I took it out and ran it a bit and took a few pics(ok more than a few) and when I got back I hooked up the voltmeter and checked it again at higher rpm. At 5000+rpm I was getting a max of 14.77v so I don't know what could be the issue. The only other thing that could make sense as a suggestion is that the frame and engine connections becomes intermittent at high rpms and somehow fries the PAMCO. I had it up over 5000rpm a few times today with no ill affects with points. I don't know if it will eventually do any damage but for now it isn't. I will do one more test and check continuity between the motor and frame at high rpm and see if something shows up there. Ultimately I might just put a heavy copper strap from the frame to the motor and hope that solves it. However, if I don't ever nail down a positive cause for the PAMCO failure I won't feel comfortable going back to it.
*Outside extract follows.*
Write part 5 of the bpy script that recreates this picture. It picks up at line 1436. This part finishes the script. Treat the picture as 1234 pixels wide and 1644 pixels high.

On a positive note, I've had 2 guys stop and take pics of the bike while out this weekend. Once at B-dubs, and once while parked at a salon helping my wife who cleans it for salon credit. Pretty funny, but also kinda cool for other people to think it's "F#@*&ing BadAss" as the guy at B-dubs told me:D. I had to stop myself from looking on craigslist for an old sportster to hardtail...the last thing I need right now is another bike...:doh:

Here are the pics...









 
Bike is looking great dilbone! Your paint turned out looking good man,I like that color.
Damn thing reminds me of mine! :)
I've been looking for another one...
Happy and safe riding! :bike:
 
I finally got around to finishing the exhaust. I really didn't want to use the wrap that I picked up a while back. I was concerned about the added heat in the pipes doing damage and possible rust issues, but I did it anyway. First I hit it with VHT ceramic header paint then got the wrap wet and started to put it on. I had to use stainless hose clamps because ties that came with the wrap were worthless. It was a total pain in the butt and I'm not even sure I like the look, but it's done and I'm ready to keep riding!!